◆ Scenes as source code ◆
* START *
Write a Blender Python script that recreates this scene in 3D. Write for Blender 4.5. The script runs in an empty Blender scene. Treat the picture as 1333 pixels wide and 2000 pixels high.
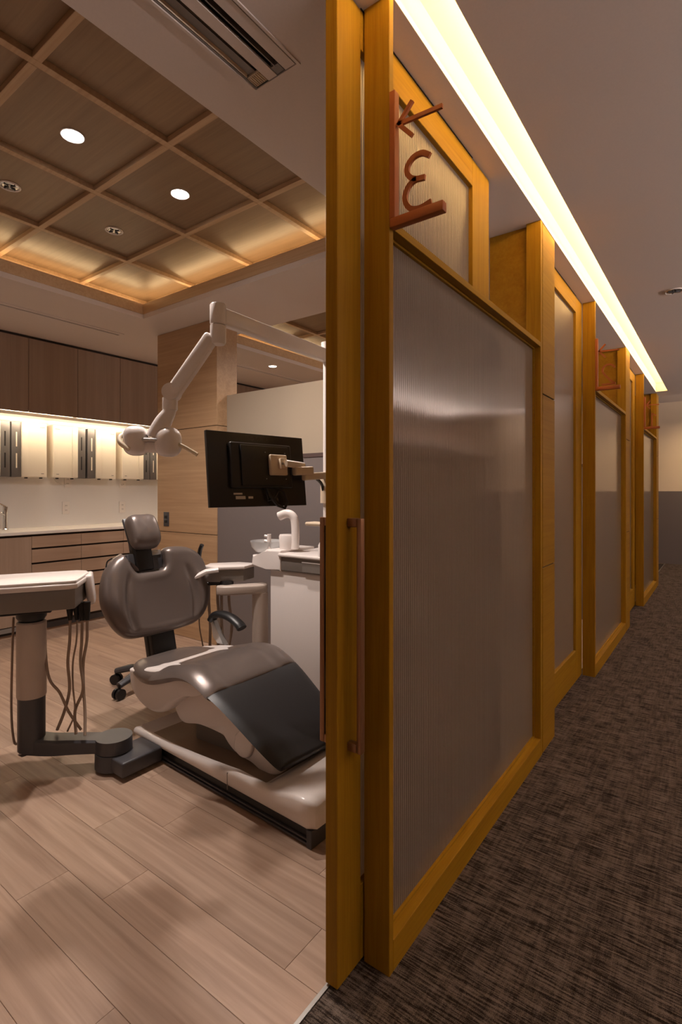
import bpy, bmesh, math, random
from mathutils import Vector, Matrix
random.seed(7)
S = bpy.context.scene
COL = S.collection
PI = math.pi
# ------------------------------------------------------------------ camera
HC = 1.2
cam_d = bpy.data.cameras.new('camera'); cam = bpy.data.objects.new('camera', cam_d); COL.objects.link(cam)
F_PX = 1014.844; YAW = math.radians(36.301)
cam_d.sensor_fit = 'HORIZONTAL'; cam_d.sensor_width = 24.0
cam_d.lens = F_PX / 1333 * 24.0
cam_d.shift_y = -40.0 / 1333
cam_d.clip_start = 0.02
cam.location = (0, 0, HC); cam.rotation_euler = (PI/2, 0, YAW)
S.camera = cam
# ------------------------------------------------------------------ world and exposure
w = bpy.data.worlds.new('world'); S.world = w; w.use_nodes = True
w.node_tree.nodes['Background'].inputs[0].default_value = (0.9, 0.75, 0.6, 1)
w.node_tree.nodes['Background'].inputs[1].default_value = 0.0
S.view_settings.view_transform = 'Standard'; S.view_settings.look = 'None'
S.view_settings.exposure = 0.12; S.view_settings.gamma = 1; S.view_settings.use_curve_mapping = False
try:
    S.cycles.use_denoising = True
    S.cycles.max_bounces = 10; S.cycles.diffuse_bounces = 6; S.cycles.sample_clamp_indirect = 6
    S.cycles.transmission_bounces = 8; S.cycles.caustics_refractive = True
except Exception: pass
# light strengths
WARM = (1.0, 0.66, 0.27); LED = (1.0, 0.81, 0.57); DAY = (1.0, 0.87, 0.79)
P_SPOT, P_SLOT, P_COFFER, P_CABINET = 102.0, 50.0, 0.6, 32.0
C_CARPET_A, C_CARPET_B = (0.024, 0.0155, 0.011), (0.175, 0.135, 0.108)
def lamp(name, kind, loc, power, color, rot=(0, 0, 0), size=None, sy=None, spot=None, blend=0.5, radius=0.04):
    d = bpy.data.lights.new(name, kind); d.energy = power; d.color = color
    if kind == 'AREA':
        d.shape = 'RECTANGLE'; d.size = size; d.size_y = sy or size
    elif kind == 'SPOT':
        d.spot_size = math.radians(spot); d.spot_blend = blend; d.shadow_soft_size = radius
    else: d.shadow_soft_size = radius
    o = bpy.data.objects.new(name, d); COL.objects.link(o); o.location = loc; o.rotation_euler = rot
    return o
LAMPS_ON = [(-2.294, 1.137, 2.735), (-2.29, 1.693, 2.735)]
for i, l in enumerate(LAMPS_ON):
    lamp('spot_lamp', 'SPOT', l, P_SPOT, DAY, spot=150, blend=0.8, radius=0.035)
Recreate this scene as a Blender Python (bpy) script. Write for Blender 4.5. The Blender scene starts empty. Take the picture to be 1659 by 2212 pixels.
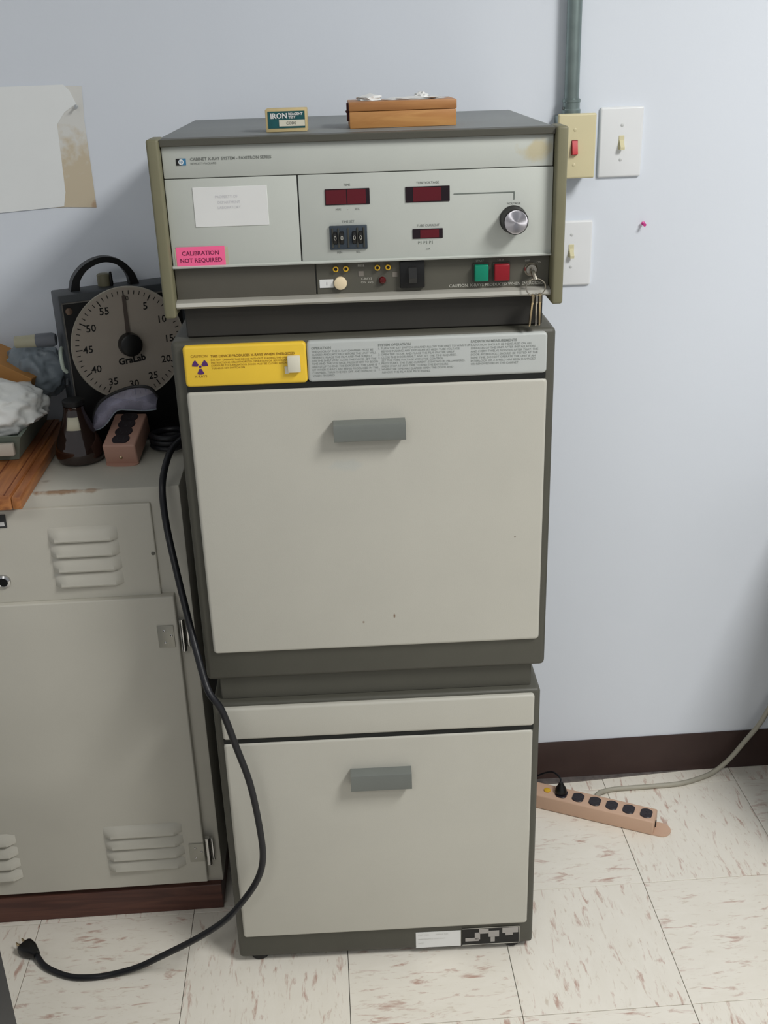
* END *
◆ Exercise ◆
Every line of text is to be repeated exactly; pictures are left out.

◆ Task solution ◆
Write a Blender Python script that recreates this scene in 3D. Write for Blender 4.5. The script runs in an empty Blender scene. Treat the picture as 1333 pixels wide and 2000 pixels high.
import bpy, bmesh, math, random
from mathutils import Vector, Matrix
random.seed(7)
S = bpy.context.scene
COL = S.collection
PI = math.pi
# ------------------------------------------------------------------ camera
HC = 1.2
cam_d = bpy.data.cameras.new('camera'); cam = bpy.data.objects.new('camera', cam_d); COL.objects.link(cam)
F_PX = 1014.844; YAW = math.radians(36.301)
cam_d.sensor_fit = 'HORIZONTAL'; cam_d.sensor_width = 24.0
cam_d.lens = F_PX / 1333 * 24.0
cam_d.shift_y = -40.0 / 1333
cam_d.clip_start = 0.02
cam.location = (0, 0, HC); cam.rotation_euler = (PI/2, 0, YAW)
S.camera = cam
# ------------------------------------------------------------------ world and exposure
w = bpy.data.worlds.new('world'); S.world = w; w.use_nodes = True
w.node_tree.nodes['Background'].inputs[0].default_value = (0.9, 0.75, 0.6, 1)
w.node_tree.nodes['Background'].inputs[1].default_value = 0.0
S.view_settings.view_transform = 'Standard'; S.view_settings.look = 'None'
S.view_settings.exposure = 0.12; S.view_settings.gamma = 1; S.view_settings.use_curve_mapping = False
try:
    S.cycles.use_denoising = True
    S.cycles.max_bounces = 10; S.cycles.diffuse_bounces = 6; S.cycles.sample_clamp_indirect = 6
    S.cycles.transmission_bounces = 8; S.cycles.caustics_refractive = True
except Exception: pass
# light strengths
WARM = (1.0, 0.66, 0.27); LED = (1.0, 0.81, 0.57); DAY = (1.0, 0.87, 0.79)
P_SPOT, P_SLOT, P_COFFER, P_CABINET = 102.0, 50.0, 0.6, 32.0
C_CARPET_A, C_CARPET_B = (0.024, 0.0155, 0.011), (0.175, 0.135, 0.108)
def lamp(name, kind, loc, power, color, rot=(0, 0, 0), size=None, sy=None, spot=None, blend=0.5, radius=0.04):
    d = bpy.data.lights.new(name, kind); d.energy = power; d.color = color
    if kind == 'AREA':
        d.shape = 'RECTANGLE'; d.size = size; d.size_y = sy or size
    elif kind == 'SPOT':
        d.spot_size = math.radians(spot); d.spot_blend = blend; d.shadow_soft_size = radius
    else: d.shadow_soft_size = radius
    o = bpy.data.objects.new(name, d); COL.objects.link(o); o.location = loc; o.rotation_euler = rot
    return o
LAMPS_ON = [(-2.294, 1.137, 2.735), (-2.29, 1.693, 2.735)]
for i, l in enumerate(LAMPS_ON):
    lamp('spot_lamp', 'SPOT', l, P_SPOT, DAY, spot=150, blend=0.8, radius=0.035)
Recreate this scene as a Blender Python (bpy) script. Write for Blender 4.5. The Blender scene starts empty. Take the picture to be 1659 by 2212 pixels.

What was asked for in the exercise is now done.